| Job |
Return exactly and only these lines: the first of the listing through the one containing "from mathutils.geometry import".
--- Start of Data excerpt ---
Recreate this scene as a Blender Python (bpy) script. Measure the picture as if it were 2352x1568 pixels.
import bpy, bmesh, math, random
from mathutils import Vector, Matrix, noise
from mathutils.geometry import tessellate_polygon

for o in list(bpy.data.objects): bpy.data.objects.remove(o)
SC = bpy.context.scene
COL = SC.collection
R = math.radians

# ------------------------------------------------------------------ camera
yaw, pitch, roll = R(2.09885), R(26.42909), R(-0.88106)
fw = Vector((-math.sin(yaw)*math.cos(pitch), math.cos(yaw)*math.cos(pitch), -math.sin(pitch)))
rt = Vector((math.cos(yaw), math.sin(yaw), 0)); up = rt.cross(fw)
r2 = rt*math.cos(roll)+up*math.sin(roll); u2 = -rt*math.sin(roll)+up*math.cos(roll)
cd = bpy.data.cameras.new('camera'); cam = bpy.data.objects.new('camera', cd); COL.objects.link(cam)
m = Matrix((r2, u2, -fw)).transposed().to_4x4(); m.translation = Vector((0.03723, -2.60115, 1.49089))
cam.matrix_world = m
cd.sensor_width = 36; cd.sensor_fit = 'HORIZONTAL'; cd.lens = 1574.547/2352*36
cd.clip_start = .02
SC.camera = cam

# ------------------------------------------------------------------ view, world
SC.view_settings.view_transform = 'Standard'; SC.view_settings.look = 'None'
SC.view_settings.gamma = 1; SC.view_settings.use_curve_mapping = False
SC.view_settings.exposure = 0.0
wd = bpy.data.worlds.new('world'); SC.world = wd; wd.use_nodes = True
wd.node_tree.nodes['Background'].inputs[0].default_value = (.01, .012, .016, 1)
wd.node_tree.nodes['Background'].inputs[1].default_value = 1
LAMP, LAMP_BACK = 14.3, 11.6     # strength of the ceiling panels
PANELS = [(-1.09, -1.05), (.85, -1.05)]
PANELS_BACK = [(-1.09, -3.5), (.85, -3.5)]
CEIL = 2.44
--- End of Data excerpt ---
| Task answer |
Recreate this scene as a Blender Python (bpy) script. Measure the picture as if it were 2352x1568 pixels.
import bpy, bmesh, math, random
from mathutils import Vector, Matrix, noise
from mathutils.geometry import tessellate_polygon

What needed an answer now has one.